BEGIN PROVIDED DATA

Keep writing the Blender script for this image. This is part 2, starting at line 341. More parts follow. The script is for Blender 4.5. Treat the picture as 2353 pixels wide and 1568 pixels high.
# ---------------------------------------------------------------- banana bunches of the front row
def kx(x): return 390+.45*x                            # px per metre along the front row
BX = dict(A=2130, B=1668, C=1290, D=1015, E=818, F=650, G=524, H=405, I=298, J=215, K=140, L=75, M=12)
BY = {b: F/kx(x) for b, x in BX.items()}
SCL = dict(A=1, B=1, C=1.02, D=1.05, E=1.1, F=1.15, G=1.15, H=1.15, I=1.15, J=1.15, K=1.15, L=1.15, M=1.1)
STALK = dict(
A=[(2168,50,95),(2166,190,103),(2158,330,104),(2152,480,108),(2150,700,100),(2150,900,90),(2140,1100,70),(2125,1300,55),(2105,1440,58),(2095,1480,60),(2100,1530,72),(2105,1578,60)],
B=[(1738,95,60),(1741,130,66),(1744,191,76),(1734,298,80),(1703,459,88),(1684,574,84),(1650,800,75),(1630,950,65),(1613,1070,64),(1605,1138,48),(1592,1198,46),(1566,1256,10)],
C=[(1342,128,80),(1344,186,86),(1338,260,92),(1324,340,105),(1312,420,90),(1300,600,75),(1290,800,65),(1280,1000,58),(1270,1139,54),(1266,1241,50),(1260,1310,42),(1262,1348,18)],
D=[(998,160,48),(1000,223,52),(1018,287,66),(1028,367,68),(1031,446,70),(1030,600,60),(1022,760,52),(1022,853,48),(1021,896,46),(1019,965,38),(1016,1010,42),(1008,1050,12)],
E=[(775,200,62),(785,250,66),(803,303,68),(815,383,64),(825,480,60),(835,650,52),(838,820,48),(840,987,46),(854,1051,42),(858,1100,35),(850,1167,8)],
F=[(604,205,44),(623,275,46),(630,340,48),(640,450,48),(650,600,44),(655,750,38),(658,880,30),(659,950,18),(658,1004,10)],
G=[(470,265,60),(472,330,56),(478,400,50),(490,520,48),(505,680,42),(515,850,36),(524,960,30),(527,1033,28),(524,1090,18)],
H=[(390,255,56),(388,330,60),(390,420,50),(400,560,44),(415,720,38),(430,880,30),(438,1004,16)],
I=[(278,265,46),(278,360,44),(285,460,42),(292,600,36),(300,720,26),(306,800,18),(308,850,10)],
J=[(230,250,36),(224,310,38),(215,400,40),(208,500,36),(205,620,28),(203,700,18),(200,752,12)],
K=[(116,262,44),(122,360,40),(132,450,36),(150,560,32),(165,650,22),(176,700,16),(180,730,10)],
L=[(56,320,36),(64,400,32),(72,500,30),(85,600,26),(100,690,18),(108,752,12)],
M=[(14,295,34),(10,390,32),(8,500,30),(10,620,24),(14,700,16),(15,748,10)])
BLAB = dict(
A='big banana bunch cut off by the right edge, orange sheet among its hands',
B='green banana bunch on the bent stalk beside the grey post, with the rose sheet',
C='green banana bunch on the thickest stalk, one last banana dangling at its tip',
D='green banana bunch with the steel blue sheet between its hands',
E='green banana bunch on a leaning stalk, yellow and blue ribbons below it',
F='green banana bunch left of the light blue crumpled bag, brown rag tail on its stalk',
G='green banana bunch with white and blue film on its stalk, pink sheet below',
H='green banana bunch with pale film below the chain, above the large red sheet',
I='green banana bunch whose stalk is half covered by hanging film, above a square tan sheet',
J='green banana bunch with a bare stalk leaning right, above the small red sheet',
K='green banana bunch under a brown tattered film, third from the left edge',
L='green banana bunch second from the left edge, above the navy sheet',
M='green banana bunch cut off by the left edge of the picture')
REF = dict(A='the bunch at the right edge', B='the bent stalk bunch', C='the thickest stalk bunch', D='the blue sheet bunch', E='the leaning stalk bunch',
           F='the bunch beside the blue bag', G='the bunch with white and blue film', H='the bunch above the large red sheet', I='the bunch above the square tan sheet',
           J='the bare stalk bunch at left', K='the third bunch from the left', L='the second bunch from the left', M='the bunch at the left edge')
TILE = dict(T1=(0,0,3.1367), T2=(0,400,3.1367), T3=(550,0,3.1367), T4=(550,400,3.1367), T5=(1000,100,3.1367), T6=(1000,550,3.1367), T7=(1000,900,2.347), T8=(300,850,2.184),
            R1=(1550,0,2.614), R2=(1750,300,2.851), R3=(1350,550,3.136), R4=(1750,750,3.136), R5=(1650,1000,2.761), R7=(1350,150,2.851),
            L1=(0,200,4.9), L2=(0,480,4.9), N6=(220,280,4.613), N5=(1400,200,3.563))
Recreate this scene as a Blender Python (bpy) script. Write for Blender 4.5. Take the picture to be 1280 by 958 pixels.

END PROVIDED DATA

§ JOB
Restate the data above word for word.

§ REPLY TO THE TASK
Keep writing the Blender script for this image. This is part 2, starting at line 341. More parts follow. The script is for Blender 4.5. Treat the picture as 2353 pixels wide and 1568 pixels high.
# ---------------------------------------------------------------- banana bunches of the front row
def kx(x): return 390+.45*x                            # px per metre along the front row
BX = dict(A=2130, B=1668, C=1290, D=1015, E=818, F=650, G=524, H=405, I=298, J=215, K=140, L=75, M=12)
BY = {b: F/kx(x) for b, x in BX.items()}
SCL = dict(A=1, B=1, C=1.02, D=1.05, E=1.1, F=1.15, G=1.15, H=1.15, I=1.15, J=1.15, K=1.15, L=1.15, M=1.1)
STALK = dict(
A=[(2168,50,95),(2166,190,103),(2158,330,104),(2152,480,108),(2150,700,100),(2150,900,90),(2140,1100,70),(2125,1300,55),(2105,1440,58),(2095,1480,60),(2100,1530,72),(2105,1578,60)],
B=[(1738,95,60),(1741,130,66),(1744,191,76),(1734,298,80),(1703,459,88),(1684,574,84),(1650,800,75),(1630,950,65),(1613,1070,64),(1605,1138,48),(1592,1198,46),(1566,1256,10)],
C=[(1342,128,80),(1344,186,86),(1338,260,92),(1324,340,105),(1312,420,90),(1300,600,75),(1290,800,65),(1280,1000,58),(1270,1139,54),(1266,1241,50),(1260,1310,42),(1262,1348,18)],
D=[(998,160,48),(1000,223,52),(1018,287,66),(1028,367,68),(1031,446,70),(1030,600,60),(1022,760,52),(1022,853,48),(1021,896,46),(1019,965,38),(1016,1010,42),(1008,1050,12)],
E=[(775,200,62),(785,250,66),(803,303,68),(815,383,64),(825,480,60),(835,650,52),(838,820,48),(840,987,46),(854,1051,42),(858,1100,35),(850,1167,8)],
F=[(604,205,44),(623,275,46),(630,340,48),(640,450,48),(650,600,44),(655,750,38),(658,880,30),(659,950,18),(658,1004,10)],
G=[(470,265,60),(472,330,56),(478,400,50),(490,520,48),(505,680,42),(515,850,36),(524,960,30),(527,1033,28),(524,1090,18)],
H=[(390,255,56),(388,330,60),(390,420,50),(400,560,44),(415,720,38),(430,880,30),(438,1004,16)],
I=[(278,265,46),(278,360,44),(285,460,42),(292,600,36),(300,720,26),(306,800,18),(308,850,10)],
J=[(230,250,36),(224,310,38),(215,400,40),(208,500,36),(205,620,28),(203,700,18),(200,752,12)],
K=[(116,262,44),(122,360,40),(132,450,36),(150,560,32),(165,650,22),(176,700,16),(180,730,10)],
L=[(56,320,36),(64,400,32),(72,500,30),(85,600,26),(100,690,18),(108,752,12)],
M=[(14,295,34),(10,390,32),(8,500,30),(10,620,24),(14,700,16),(15,748,10)])
BLAB = dict(
A='big banana bunch cut off by the right edge, orange sheet among its hands',
B='green banana bunch on the bent stalk beside the grey post, with the rose sheet',
C='green banana bunch on the thickest stalk, one last banana dangling at its tip',
D='green banana bunch with the steel blue sheet between its hands',
E='green banana bunch on a leaning stalk, yellow and blue ribbons below it',
F='green banana bunch left of the light blue crumpled bag, brown rag tail on its stalk',
G='green banana bunch with white and blue film on its stalk, pink sheet below',
H='green banana bunch with pale film below the chain, above the large red sheet',
I='green banana bunch whose stalk is half covered by hanging film, above a square tan sheet',
J='green banana bunch with a bare stalk leaning right, above the small red sheet',
K='green banana bunch under a brown tattered film, third from the left edge',
L='green banana bunch second from the left edge, above the navy sheet',
M='green banana bunch cut off by the left edge of the picture')
REF = dict(A='the bunch at the right edge', B='the bent stalk bunch', C='the thickest stalk bunch', D='the blue sheet bunch', E='the leaning stalk bunch',
           F='the bunch beside the blue bag', G='the bunch with white and blue film', H='the bunch above the large red sheet', I='the bunch above the square tan sheet',
           J='the bare stalk bunch at left', K='the third bunch from the left', L='the second bunch from the left', M='the bunch at the left edge')
TILE = dict(T1=(0,0,3.1367), T2=(0,400,3.1367), T3=(550,0,3.1367), T4=(550,400,3.1367), T5=(1000,100,3.1367), T6=(1000,550,3.1367), T7=(1000,900,2.347), T8=(300,850,2.184),
            R1=(1550,0,2.614), R2=(1750,300,2.851), R3=(1350,550,3.136), R4=(1750,750,3.136), R5=(1650,1000,2.761), R7=(1350,150,2.851),
            L1=(0,200,4.9), L2=(0,480,4.9), N6=(220,280,4.613), N5=(1400,200,3.563))
Recreate this scene as a Blender Python (bpy) script. Write for Blender 4.5. Take the picture to be 1280 by 958 pixels.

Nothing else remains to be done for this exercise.